The OP seems supremely confident that he can hack the I2C bus protocol. All attempts to discourage / enlighten him seem to fail. He is bringing out all the old bus ideas that were rejected long ago. I don't know maybe he is young and doesn't realise many people have been round that block many times before.
Well you are living up to your moniker! Which is cool with me by the way, too much PC BS these days.
It's been a long time since anyone's called me anything close to "supremely confident". I going to have to take it as a compliment. So thanks, appreciate it!
Not young. Here's a hint: I bought a Motorola 6800/MIKBUG based computer for $1K in 1976 just after I graduated from high school. Taught myself how to program machine language (hand assembled of course). No it wasn't an Altair, a Commodore, a PET or an Apple I - the 6502 had just come out and the Z-80 was the next big thing.
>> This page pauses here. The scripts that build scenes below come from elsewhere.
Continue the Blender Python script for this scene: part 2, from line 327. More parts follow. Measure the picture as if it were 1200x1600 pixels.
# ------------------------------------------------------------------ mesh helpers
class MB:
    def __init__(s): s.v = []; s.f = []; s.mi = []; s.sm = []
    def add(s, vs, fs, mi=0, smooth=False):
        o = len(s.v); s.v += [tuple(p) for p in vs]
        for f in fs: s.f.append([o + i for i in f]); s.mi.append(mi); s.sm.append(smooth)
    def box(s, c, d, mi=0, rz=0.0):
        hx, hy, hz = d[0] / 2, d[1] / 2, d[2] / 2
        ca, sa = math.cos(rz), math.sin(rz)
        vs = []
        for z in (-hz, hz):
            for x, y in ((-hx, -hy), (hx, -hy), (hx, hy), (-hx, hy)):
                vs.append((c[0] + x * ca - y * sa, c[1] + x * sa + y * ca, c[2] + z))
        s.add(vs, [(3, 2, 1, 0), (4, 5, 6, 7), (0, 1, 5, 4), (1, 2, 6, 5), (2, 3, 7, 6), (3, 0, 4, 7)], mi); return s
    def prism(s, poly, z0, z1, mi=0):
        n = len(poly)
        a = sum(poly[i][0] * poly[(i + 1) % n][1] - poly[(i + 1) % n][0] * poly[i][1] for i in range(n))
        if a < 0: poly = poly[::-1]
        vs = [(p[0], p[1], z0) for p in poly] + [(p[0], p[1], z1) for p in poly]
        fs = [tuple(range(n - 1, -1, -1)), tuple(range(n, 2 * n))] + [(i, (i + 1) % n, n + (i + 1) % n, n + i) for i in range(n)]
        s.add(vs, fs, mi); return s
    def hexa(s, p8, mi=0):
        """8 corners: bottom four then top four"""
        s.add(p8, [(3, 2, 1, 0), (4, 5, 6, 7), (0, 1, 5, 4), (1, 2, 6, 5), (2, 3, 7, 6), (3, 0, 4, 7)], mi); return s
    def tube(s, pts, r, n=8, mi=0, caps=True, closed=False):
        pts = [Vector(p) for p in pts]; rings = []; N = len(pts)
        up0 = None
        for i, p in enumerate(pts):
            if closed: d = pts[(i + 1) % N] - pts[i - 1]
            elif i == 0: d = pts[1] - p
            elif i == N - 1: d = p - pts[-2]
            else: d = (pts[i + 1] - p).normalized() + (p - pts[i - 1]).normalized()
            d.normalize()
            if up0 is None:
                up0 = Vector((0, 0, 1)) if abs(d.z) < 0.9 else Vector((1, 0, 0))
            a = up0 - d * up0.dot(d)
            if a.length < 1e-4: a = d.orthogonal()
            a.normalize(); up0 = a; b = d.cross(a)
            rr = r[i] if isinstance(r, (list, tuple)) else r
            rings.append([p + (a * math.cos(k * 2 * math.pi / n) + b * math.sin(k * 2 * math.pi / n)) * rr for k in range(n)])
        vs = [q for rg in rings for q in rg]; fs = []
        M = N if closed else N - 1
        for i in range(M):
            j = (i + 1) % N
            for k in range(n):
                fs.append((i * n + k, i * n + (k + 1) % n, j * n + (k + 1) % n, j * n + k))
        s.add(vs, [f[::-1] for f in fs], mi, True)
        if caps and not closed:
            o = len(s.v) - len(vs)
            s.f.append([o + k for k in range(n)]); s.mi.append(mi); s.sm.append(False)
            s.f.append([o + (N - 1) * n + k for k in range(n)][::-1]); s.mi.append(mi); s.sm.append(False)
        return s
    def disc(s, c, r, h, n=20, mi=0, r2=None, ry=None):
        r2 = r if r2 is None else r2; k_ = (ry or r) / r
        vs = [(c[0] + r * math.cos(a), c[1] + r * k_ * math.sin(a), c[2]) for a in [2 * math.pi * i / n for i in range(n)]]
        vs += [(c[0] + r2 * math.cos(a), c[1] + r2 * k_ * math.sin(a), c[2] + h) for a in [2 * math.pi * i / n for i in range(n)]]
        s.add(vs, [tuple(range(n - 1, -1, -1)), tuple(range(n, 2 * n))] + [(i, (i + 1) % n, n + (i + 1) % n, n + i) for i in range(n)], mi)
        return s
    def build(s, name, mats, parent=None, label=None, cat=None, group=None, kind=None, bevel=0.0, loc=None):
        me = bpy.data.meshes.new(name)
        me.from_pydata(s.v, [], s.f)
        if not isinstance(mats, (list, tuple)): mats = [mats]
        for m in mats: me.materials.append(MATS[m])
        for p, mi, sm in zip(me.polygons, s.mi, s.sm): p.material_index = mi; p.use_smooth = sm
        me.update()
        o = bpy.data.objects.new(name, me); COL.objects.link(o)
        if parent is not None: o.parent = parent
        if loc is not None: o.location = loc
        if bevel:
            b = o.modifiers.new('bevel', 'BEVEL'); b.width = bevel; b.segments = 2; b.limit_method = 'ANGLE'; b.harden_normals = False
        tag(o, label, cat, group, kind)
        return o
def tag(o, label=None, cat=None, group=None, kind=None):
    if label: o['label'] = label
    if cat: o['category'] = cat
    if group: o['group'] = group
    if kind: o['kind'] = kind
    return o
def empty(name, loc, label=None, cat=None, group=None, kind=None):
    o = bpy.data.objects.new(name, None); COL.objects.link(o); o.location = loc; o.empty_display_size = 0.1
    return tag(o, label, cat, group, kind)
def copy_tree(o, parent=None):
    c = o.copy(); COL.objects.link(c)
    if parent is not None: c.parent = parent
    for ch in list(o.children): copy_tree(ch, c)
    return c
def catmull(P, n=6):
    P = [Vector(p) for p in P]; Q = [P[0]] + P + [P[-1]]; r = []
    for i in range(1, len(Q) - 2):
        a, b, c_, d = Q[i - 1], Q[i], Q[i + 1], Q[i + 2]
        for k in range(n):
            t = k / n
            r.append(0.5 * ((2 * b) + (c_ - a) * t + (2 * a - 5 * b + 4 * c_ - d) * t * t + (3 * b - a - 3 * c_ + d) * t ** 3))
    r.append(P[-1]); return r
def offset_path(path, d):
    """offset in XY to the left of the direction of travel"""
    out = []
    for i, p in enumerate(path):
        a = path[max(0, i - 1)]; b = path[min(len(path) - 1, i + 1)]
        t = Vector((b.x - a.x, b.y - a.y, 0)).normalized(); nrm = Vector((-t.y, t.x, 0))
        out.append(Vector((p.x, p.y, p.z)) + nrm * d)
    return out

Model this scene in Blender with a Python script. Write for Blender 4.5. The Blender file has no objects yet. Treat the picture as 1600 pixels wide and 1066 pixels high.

Simply the wrong protocol for the job
I agree the SMBus is the right way to go. However it isn't clear if there is an Arduino library for it. If the SMBus and I2C are "compatible" as the Intel blurbs say, then I should be able to use I2C to replicate the SMBus protocol (which implies that someone from Intel "hacked" I2C to come up with SMBus). But that doesn't sound like a pleasant thing to do.
He could use I2C to have master assigned slave addresses, by controlled sequential startup of the slaves, as example.
I don't need a "controlled sequential startup" at all. I just want the master to assign the slave addresses.
For most practical purposes (as opposed to academic), storing a unique address in EEPROM is a good option.
I agree that storing the addresses in EEPROM is easier. But being nuts is more fun. And besides once an address is assigned to a slave, it can be stored in EEPROM and the whole situation becomes sane again.
[quote\Otherwise, WHY HAVE MULTIPLE SLAVES if they are all doung the same thing and calling home with the same names???[/quote]
It is very reasonable to have a large array of slaves doing all the same thing. It is very unreasonable to have them call home with the same address -- that's why I'd like to have the addresses assigned by the master.
As BenF says, multi-master bus arbitration is available on the AtMega. Still unknown if the Arduino I2C library can handle it in a reasonable way.
The link I gave clearly shows that it is possible for an Arduino to be both Master and Slave at the same time (unless that guy was throwing some BS out into the ether).
Like I said, those two aspects open up a lot of opportunities....
This generally works when arbitration is only required once every blue moon, but it will not work when two or more devices try to claim the bus at the exact same clock edge (such as may be the case when multiple identical devices are powered on at the same time).
I think the scheme I proposed would prevent them from hitting the exact same clock edge nearly all the time, but there is a very small probability it could happen. Each slave is quiet until the master kicks the process off with the first message. The slaves all back off randomly, so with high probability, the first slave to respond after that will be the only one to respond. If the other slaves don't blindly rush forward at that point, then there will be a second slave to respond, and again with high probability the only one to respond. And so on.
This process will be slow, but once they have their addresses in EEPROMs, it doesn't need to occur again until a brand new device is added to the array.
For this some software retry scheme will be required.
Yes, as long as the collision can reliably be detected by all the colliding parties. If so, then random back-off would work, even if it had to be repeated until it did. It all depends on the Arduino's I2C library ability to handle collisions in a clear and reasonable way.